Given task: Without the pictures, copy all the entries below exactly.

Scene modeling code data
◇ ◇ ◇ ◇ ◇

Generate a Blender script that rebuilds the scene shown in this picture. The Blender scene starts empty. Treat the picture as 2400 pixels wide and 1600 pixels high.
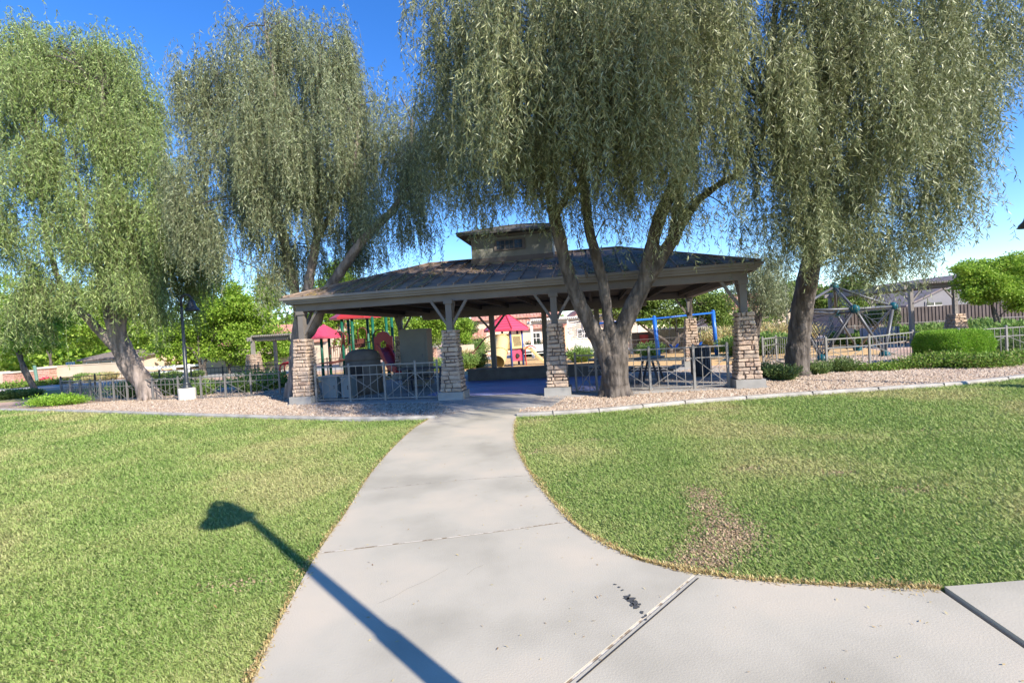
import bpy, bmesh, math, random
import numpy as np
from mathutils import Vector, Matrix
random.seed(7); RS = np.random.default_rng(11)
S = bpy.context.scene; COL = S.collection
PI = math.pi; R = math.radians
# ------------------------------------------------------------ camera
FPX, ROLL, PITCH, CH = 1130.0, 0.058, 0.0142, 1.7
Fv = np.array([0, math.cos(PITCH), -math.sin(PITCH)]); U0 = np.array([0, math.sin(PITCH), math.cos(PITCH)]); R0 = np.array([1., 0, 0])
Rv = R0*math.cos(ROLL) - U0*math.sin(ROLL); Uv = U0*math.cos(ROLL) + R0*math.sin(ROLL)
CAM = np.array([0, 0, CH])
cd = bpy.data.cameras.new('camera'); co = bpy.data.objects.new('camera', cd); COL.objects.link(co)
cd.sensor_width = 36; cd.lens = FPX/2400*36; cd.clip_start = .05; cd.clip_end = 2000
mw = Matrix.Identity(4)
for i in range(3):
    mw[i][0] = Rv[i]; mw[i][1] = Uv[i]; mw[i][2] = -Fv[i]; mw[i][3] = CAM[i]
co.matrix_world = mw; S.camera = co
# ------------------------------------------------------------ light
SUN_EL = R(33.5); sdir = np.array([.678, -.735, 0]); sdir /= np.linalg.norm(sdir)
tosun = sdir*math.cos(SUN_EL) + np.array([0, 0, math.sin(SUN_EL)])
w = bpy.data.worlds.new('World'); S.world = w; w.use_nodes = True
nt = w.node_tree; bg = nt.nodes['Background']
sky = nt.nodes.new('ShaderNodeTexSky'); sky.sky_type = 'NISHITA'; sky.sun_disc = False
sky.sun_elevation = SUN_EL; sky.sun_rotation = math.atan2(tosun[0], tosun[1])
sky.altitude = 300; sky.air_density = 1.0; sky.dust_density = .0; sky.ozone_density = 3.2
hs = nt.nodes.new('ShaderNodeHueSaturation'); hs.inputs['Saturation'].default_value = 1.3; hs.inputs['Value'].default_value = 1.0; hs.inputs['Hue'].default_value = .512
nt.links.new(sky.outputs[0], hs.inputs['Color']); nt.links.new(hs.outputs[0], bg.inputs[0]); bg.inputs[1].default_value = .15
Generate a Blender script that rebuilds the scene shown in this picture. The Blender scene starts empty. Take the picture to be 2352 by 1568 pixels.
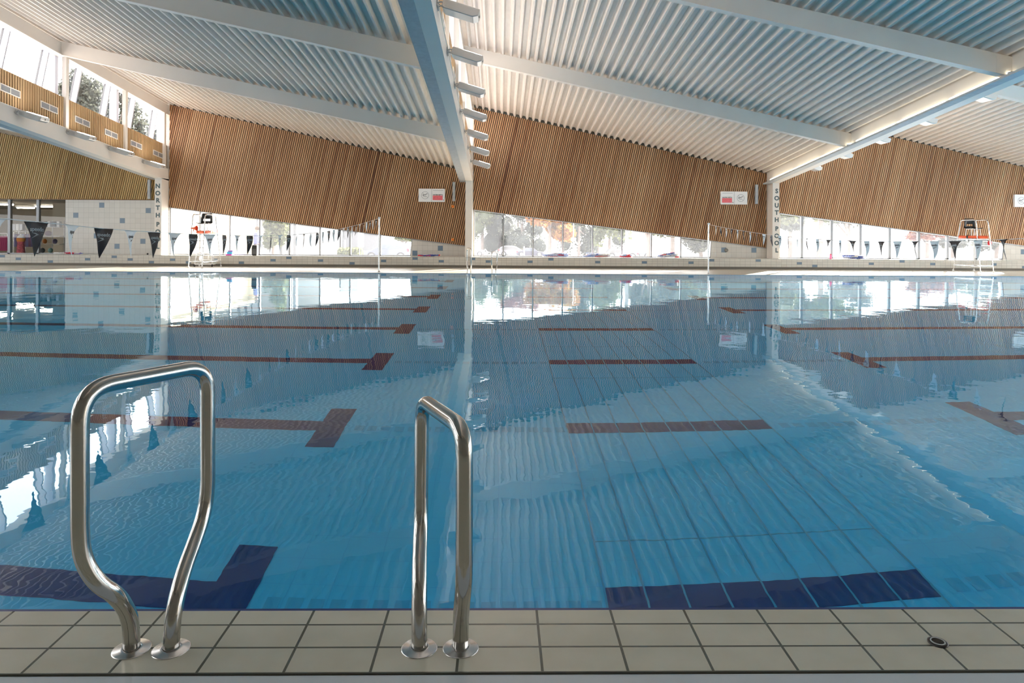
import bpy, bmesh, math, random
from mathutils import Vector, Matrix
random.seed(7)
SC = bpy.context.scene
COL = SC.collection
# ------------------------------------------------------------------ camera, light, exposure
F, HC, YAW, ROLL, YH = 1610.0, 1.2425, 0.0165, 0.0064, 542.0
cd = bpy.data.cameras.new('camera'); cam = bpy.data.objects.new('camera', cd); COL.objects.link(cam)
cd.sensor_width = 36; cd.lens = F / 2352 * 36; cd.shift_y = (YH - 784) / 2352
cd.clip_start = .05; cd.clip_end = 900
cam.matrix_world = Matrix.Translation((0, 0, HC)) @ Matrix.Rotation(-YAW, 4, 'Z') @ Matrix.Rotation(math.pi / 2, 4, 'X') @ Matrix.Rotation(ROLL, 4, 'Z')
SC.camera = cam
SC.view_settings.view_transform = 'Standard'; SC.view_settings.look = 'None'
SC.view_settings.gamma = 1; SC.view_settings.use_curve_mapping = False
SC.view_settings.exposure = 0.38
W = bpy.data.worlds.new('sky'); SC.world = W; W.use_nodes = True
bg = W.node_tree.nodes['Background']; bg.inputs[0].default_value = (1, .985, .965, 1); bg.inputs[1].default_value = 5.0
sd = bpy.data.lights.new('sun', 'SUN'); sun = bpy.data.objects.new('sun', sd); COL.objects.link(sun)
sd.energy = 26; sd.angle = .012; sd.color = (1, .93, .82)
_az, _el = math.radians(34), math.radians(15)      # low sun beyond the far wall, to the right
_d = Vector((-math.sin(_az) * math.cos(_el), -math.cos(_az) * math.cos(_el), -math.sin(_el)))
sun.rotation_euler = _d.to_track_quat('-Z', 'Y').to_euler()
SC.cycles.max_bounces = 14; SC.cycles.diffuse_bounces = 7; SC.cycles.transparent_max_bounces = 16
SC.cycles.transmission_bounces = 8; SC.cycles.glossy_bounces = 6
SC.cycles.use_denoising = True; SC.cycles.sample_clamp_indirect = 12
SC.cycles.caustics_refractive = True; SC.cycles.caustics_reflective = True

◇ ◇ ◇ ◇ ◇

Exercise answer:
Generate a Blender script that rebuilds the scene shown in this picture. The Blender scene starts empty. Treat the picture as 2400 pixels wide and 1600 pixels high.
import bpy, bmesh, math, random
import numpy as np
from mathutils import Vector, Matrix
random.seed(7); RS = np.random.default_rng(11)
S = bpy.context.scene; COL = S.collection
PI = math.pi; R = math.radians
# ------------------------------------------------------------ camera
FPX, ROLL, PITCH, CH = 1130.0, 0.058, 0.0142, 1.7
Fv = np.array([0, math.cos(PITCH), -math.sin(PITCH)]); U0 = np.array([0, math.sin(PITCH), math.cos(PITCH)]); R0 = np.array([1., 0, 0])
Rv = R0*math.cos(ROLL) - U0*math.sin(ROLL); Uv = U0*math.cos(ROLL) + R0*math.sin(ROLL)
CAM = np.array([0, 0, CH])
cd = bpy.data.cameras.new('camera'); co = bpy.data.objects.new('camera', cd); COL.objects.link(co)
cd.sensor_width = 36; cd.lens = FPX/2400*36; cd.clip_start = .05; cd.clip_end = 2000
mw = Matrix.Identity(4)
for i in range(3):
    mw[i][0] = Rv[i]; mw[i][1] = Uv[i]; mw[i][2] = -Fv[i]; mw[i][3] = CAM[i]
co.matrix_world = mw; S.camera = co
# ------------------------------------------------------------ light
SUN_EL = R(33.5); sdir = np.array([.678, -.735, 0]); sdir /= np.linalg.norm(sdir)
tosun = sdir*math.cos(SUN_EL) + np.array([0, 0, math.sin(SUN_EL)])
w = bpy.data.worlds.new('World'); S.world = w; w.use_nodes = True
nt = w.node_tree; bg = nt.nodes['Background']
sky = nt.nodes.new('ShaderNodeTexSky'); sky.sky_type = 'NISHITA'; sky.sun_disc = False
sky.sun_elevation = SUN_EL; sky.sun_rotation = math.atan2(tosun[0], tosun[1])
sky.altitude = 300; sky.air_density = 1.0; sky.dust_density = .0; sky.ozone_density = 3.2
hs = nt.nodes.new('ShaderNodeHueSaturation'); hs.inputs['Saturation'].default_value = 1.3; hs.inputs['Value'].default_value = 1.0; hs.inputs['Hue'].default_value = .512
nt.links.new(sky.outputs[0], hs.inputs['Color']); nt.links.new(hs.outputs[0], bg.inputs[0]); bg.inputs[1].default_value = .15
Generate a Blender script that rebuilds the scene shown in this picture. The Blender scene starts empty. Take the picture to be 2352 by 1568 pixels.
import bpy, bmesh, math, random
from mathutils import Vector, Matrix
random.seed(7)
SC = bpy.context.scene
COL = SC.collection
# ------------------------------------------------------------------ camera, light, exposure
F, HC, YAW, ROLL, YH = 1610.0, 1.2425, 0.0165, 0.0064, 542.0
cd = bpy.data.cameras.new('camera'); cam = bpy.data.objects.new('camera', cd); COL.objects.link(cam)
cd.sensor_width = 36; cd.lens = F / 2352 * 36; cd.shift_y = (YH - 784) / 2352
cd.clip_start = .05; cd.clip_end = 900
cam.matrix_world = Matrix.Translation((0, 0, HC)) @ Matrix.Rotation(-YAW, 4, 'Z') @ Matrix.Rotation(math.pi / 2, 4, 'X') @ Matrix.Rotation(ROLL, 4, 'Z')
SC.camera = cam
SC.view_settings.view_transform = 'Standard'; SC.view_settings.look = 'None'
SC.view_settings.gamma = 1; SC.view_settings.use_curve_mapping = False
SC.view_settings.exposure = 0.38
W = bpy.data.worlds.new('sky'); SC.world = W; W.use_nodes = True
bg = W.node_tree.nodes['Background']; bg.inputs[0].default_value = (1, .985, .965, 1); bg.inputs[1].default_value = 5.0
sd = bpy.data.lights.new('sun', 'SUN'); sun = bpy.data.objects.new('sun', sd); COL.objects.link(sun)
sd.energy = 26; sd.angle = .012; sd.color = (1, .93, .82)
_az, _el = math.radians(34), math.radians(15)      # low sun beyond the far wall, to the right
_d = Vector((-math.sin(_az) * math.cos(_el), -math.cos(_az) * math.cos(_el), -math.sin(_el)))
sun.rotation_euler = _d.to_track_quat('-Z', 'Y').to_euler()
SC.cycles.max_bounces = 14; SC.cycles.diffuse_bounces = 7; SC.cycles.transparent_max_bounces = 16
SC.cycles.transmission_bounces = 8; SC.cycles.glossy_bounces = 6
SC.cycles.use_denoising = True; SC.cycles.sample_clamp_indirect = 12
SC.cycles.caustics_refractive = True; SC.cycles.caustics_reflective = True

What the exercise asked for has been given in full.